• WORK REQUIRED
Copy exactly the lines from the start of the material through the line with "bg.inputs['Strength'].default_value = 0.055". Pictures stay out of the copy.

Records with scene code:
--- START ---

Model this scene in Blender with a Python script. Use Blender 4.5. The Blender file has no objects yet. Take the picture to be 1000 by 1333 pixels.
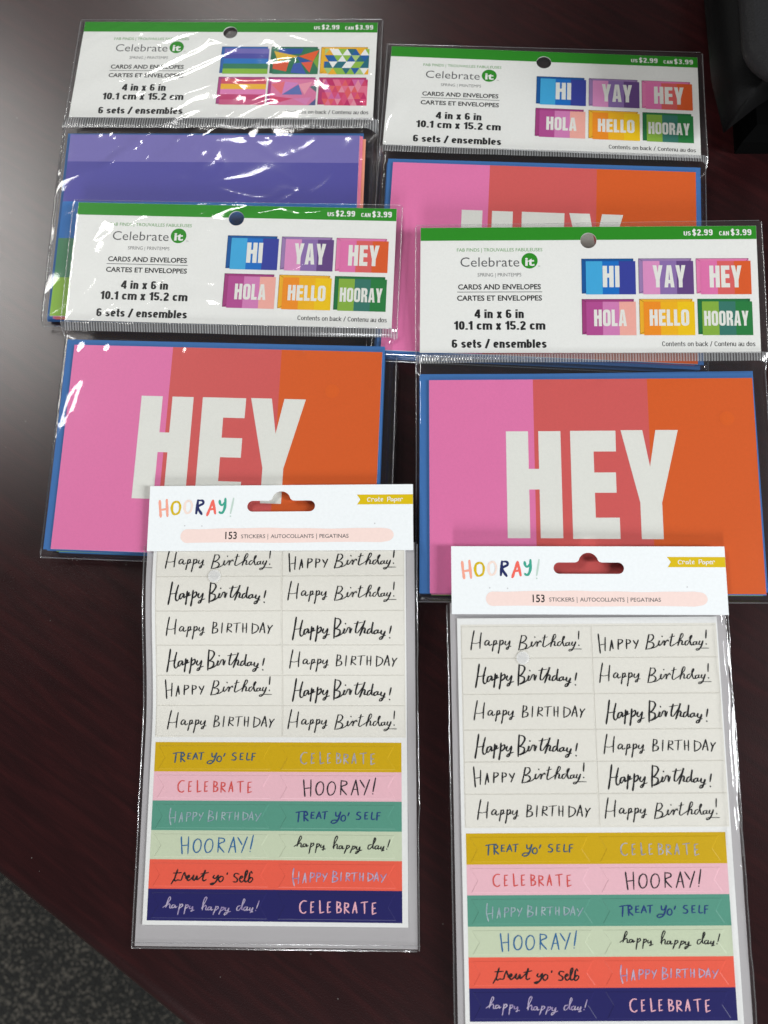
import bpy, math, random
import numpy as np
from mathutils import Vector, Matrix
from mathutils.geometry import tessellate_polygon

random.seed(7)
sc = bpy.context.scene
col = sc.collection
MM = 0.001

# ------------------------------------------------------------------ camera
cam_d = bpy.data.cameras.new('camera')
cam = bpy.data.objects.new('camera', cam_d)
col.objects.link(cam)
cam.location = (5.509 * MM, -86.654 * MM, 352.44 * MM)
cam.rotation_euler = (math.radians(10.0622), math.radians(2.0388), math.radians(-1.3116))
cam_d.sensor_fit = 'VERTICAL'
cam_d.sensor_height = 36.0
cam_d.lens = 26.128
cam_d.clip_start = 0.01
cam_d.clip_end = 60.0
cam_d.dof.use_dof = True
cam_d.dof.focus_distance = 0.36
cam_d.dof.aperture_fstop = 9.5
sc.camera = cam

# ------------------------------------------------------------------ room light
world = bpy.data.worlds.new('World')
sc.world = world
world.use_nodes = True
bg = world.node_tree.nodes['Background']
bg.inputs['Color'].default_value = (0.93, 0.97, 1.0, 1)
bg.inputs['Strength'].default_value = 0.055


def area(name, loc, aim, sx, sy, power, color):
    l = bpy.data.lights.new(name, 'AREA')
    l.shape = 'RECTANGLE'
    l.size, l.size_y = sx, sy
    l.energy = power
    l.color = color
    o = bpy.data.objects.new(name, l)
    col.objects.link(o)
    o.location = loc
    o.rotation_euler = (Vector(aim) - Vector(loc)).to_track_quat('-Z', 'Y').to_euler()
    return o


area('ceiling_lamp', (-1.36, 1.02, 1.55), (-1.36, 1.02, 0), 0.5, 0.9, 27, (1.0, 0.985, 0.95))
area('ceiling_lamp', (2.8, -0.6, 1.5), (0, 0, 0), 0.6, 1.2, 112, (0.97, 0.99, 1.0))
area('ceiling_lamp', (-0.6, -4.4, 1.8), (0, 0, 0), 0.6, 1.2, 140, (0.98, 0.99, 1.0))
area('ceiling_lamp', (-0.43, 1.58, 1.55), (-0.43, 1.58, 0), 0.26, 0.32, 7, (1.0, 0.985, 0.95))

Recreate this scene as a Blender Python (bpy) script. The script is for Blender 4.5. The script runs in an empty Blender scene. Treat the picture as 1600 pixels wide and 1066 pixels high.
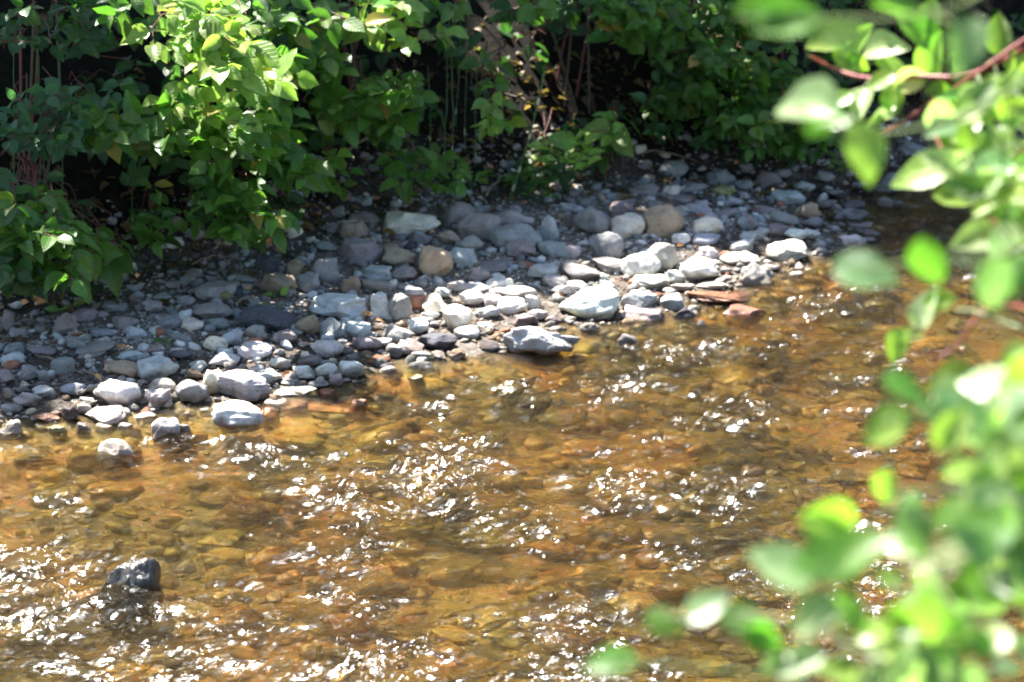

--- END ---

• OUTPUT
Model this scene in Blender with a Python script. Use Blender 4.5. The Blender file has no objects yet. Take the picture to be 1000 by 1333 pixels.
import bpy, math, random
import numpy as np
from mathutils import Vector, Matrix
from mathutils.geometry import tessellate_polygon

random.seed(7)
sc = bpy.context.scene
col = sc.collection
MM = 0.001

# ------------------------------------------------------------------ camera
cam_d = bpy.data.cameras.new('camera')
cam = bpy.data.objects.new('camera', cam_d)
col.objects.link(cam)
cam.location = (5.509 * MM, -86.654 * MM, 352.44 * MM)
cam.rotation_euler = (math.radians(10.0622), math.radians(2.0388), math.radians(-1.3116))
cam_d.sensor_fit = 'VERTICAL'
cam_d.sensor_height = 36.0
cam_d.lens = 26.128
cam_d.clip_start = 0.01
cam_d.clip_end = 60.0
cam_d.dof.use_dof = True
cam_d.dof.focus_distance = 0.36
cam_d.dof.aperture_fstop = 9.5
sc.camera = cam

# ------------------------------------------------------------------ room light
world = bpy.data.worlds.new('World')
sc.world = world
world.use_nodes = True
bg = world.node_tree.nodes['Background']
bg.inputs['Color'].default_value = (0.93, 0.97, 1.0, 1)
bg.inputs['Strength'].default_value = 0.055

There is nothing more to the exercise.